Le procédé mis au point par les chercheurs utilise un faible pourcentage d’étain dans l’alliage GeSn, 5,4 % au lieu des 10 % à 16 % observés dans la littérature. En temps normal, cet alliage pauvre en étain constitue un très mauvais émetteur, car il présente une bande interdite indirecte, une configuration rendant l’émission laser impossible. Pour lui permettre de développer un effet laser, les chercheurs ont récupéré le cristal de GeSn après sa croissance sur le substrat de germanium et l’ont retourné pour l’usiner et retirer la partie contenant les dislocations. Ils l’ont ensuite mis en contact avec une couche de nitrure de silicium (SiNx). Le résultat présente une couche de GeSn privée de ses défauts, reposant sur la couche de SiNx qui repose elle-même sur un pied d'aluminium.

« Le SiNx est déposé par couches successives et la dernière couche déposée vient recouvrir le dessus et les côtés uniquement. On obtient ainsi un effet glaçage total. Les couches de SiNx qui sont en-dessous et au-dessus  sont très contraintes, c’est-à-dire qu’elles se situent dans le même état qu’un ressort très comprimé. En se détendant, elles entraînent le GeSn et lui appliquent une déformation en tension. Le GeSn est alors tiré de tous les côtés. C’est le "all around stressor", un système qu'on a breveté avec STMicroelectronics », explique le chercheur.
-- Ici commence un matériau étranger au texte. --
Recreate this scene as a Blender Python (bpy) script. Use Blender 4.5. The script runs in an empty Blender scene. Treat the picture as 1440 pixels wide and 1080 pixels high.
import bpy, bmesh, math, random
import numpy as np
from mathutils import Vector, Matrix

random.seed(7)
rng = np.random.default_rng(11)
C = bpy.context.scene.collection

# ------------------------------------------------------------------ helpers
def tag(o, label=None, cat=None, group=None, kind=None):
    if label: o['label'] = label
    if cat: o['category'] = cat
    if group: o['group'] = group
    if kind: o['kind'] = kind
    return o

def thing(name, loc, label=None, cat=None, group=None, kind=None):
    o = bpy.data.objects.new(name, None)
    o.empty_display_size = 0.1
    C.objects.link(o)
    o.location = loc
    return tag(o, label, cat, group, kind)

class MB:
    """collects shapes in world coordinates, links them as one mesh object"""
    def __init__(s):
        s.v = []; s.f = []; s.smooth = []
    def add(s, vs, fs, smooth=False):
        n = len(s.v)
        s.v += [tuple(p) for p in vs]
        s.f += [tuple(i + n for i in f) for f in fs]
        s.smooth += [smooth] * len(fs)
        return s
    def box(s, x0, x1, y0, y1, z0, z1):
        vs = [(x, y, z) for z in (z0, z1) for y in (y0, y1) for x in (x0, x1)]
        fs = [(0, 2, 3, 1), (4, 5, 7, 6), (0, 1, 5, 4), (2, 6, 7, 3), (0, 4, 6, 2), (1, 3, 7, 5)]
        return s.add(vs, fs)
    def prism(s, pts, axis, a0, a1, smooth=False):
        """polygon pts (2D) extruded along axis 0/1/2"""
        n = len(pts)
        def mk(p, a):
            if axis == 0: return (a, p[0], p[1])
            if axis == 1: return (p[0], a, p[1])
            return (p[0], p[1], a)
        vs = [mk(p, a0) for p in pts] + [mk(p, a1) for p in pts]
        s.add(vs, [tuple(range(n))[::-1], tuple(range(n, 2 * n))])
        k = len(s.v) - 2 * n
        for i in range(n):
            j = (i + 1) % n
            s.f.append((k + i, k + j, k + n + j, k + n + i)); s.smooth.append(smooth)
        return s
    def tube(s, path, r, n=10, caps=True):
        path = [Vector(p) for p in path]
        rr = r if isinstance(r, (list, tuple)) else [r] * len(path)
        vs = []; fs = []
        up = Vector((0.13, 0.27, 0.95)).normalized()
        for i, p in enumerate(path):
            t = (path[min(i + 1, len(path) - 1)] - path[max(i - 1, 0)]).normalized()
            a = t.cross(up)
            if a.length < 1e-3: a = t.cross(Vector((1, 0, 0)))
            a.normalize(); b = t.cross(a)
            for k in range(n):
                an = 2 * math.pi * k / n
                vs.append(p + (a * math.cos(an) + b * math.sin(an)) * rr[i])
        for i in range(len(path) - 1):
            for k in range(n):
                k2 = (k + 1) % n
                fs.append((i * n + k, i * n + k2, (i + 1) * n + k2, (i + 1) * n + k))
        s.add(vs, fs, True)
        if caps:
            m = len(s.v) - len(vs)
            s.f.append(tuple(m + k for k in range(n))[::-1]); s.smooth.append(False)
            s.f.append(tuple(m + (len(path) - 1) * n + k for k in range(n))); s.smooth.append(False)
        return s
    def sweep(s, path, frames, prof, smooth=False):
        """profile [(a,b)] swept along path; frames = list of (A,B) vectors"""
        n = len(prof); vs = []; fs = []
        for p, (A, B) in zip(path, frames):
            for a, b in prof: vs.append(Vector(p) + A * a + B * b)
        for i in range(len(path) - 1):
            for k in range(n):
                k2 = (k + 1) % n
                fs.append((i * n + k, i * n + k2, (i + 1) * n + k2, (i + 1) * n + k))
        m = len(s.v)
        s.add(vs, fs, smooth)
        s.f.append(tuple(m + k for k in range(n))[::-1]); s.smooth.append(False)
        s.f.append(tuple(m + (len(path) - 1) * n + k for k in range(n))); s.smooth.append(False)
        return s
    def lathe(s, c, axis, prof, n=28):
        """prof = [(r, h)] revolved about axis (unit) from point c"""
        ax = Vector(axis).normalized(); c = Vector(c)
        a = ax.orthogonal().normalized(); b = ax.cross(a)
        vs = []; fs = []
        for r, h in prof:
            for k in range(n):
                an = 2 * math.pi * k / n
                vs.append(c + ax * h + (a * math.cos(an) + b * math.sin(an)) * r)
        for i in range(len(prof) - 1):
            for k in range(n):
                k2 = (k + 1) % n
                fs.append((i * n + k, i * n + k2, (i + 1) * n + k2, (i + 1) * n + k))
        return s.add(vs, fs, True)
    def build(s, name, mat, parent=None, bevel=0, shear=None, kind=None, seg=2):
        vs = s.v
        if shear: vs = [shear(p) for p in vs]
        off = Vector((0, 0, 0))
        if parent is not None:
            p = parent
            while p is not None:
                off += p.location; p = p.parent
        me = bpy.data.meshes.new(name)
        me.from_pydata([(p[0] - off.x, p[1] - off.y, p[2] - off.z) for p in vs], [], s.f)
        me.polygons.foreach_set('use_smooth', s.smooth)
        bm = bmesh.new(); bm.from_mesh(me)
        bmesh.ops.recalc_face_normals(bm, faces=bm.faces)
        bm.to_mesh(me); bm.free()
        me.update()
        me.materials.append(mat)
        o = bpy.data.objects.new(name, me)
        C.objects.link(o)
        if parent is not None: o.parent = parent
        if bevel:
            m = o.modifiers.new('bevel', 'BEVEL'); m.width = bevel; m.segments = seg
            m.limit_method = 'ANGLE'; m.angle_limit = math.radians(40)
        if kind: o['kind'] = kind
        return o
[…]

Ce système en trois étapes comprend d’abord le traitement des défauts de la couche de GeSn. S’appliquent ensuite des déformations en tensions très fortes sur le GeSn pour obtenir une structure de bande à alignement direct, indispensable à un effet laser. Enfin l'aluminium dissipe la chaleur due à l’échauffement du dispositif lors de son utilisation. Avec lui, l’alliage GeSn démontre un effet laser en régime continu, avec un seuil d’émission (densité de puissance de pompage nécessaire pour fonctionner) de deux ordres de grandeur inférieur à ceux rapportés dans la littérature.

Ces résultats ouvrent une nouvelle voie pour la fabrication de sources laser à base de composés du groupe IV, bien plus adaptés à une utilisation industrielle à grande échelle.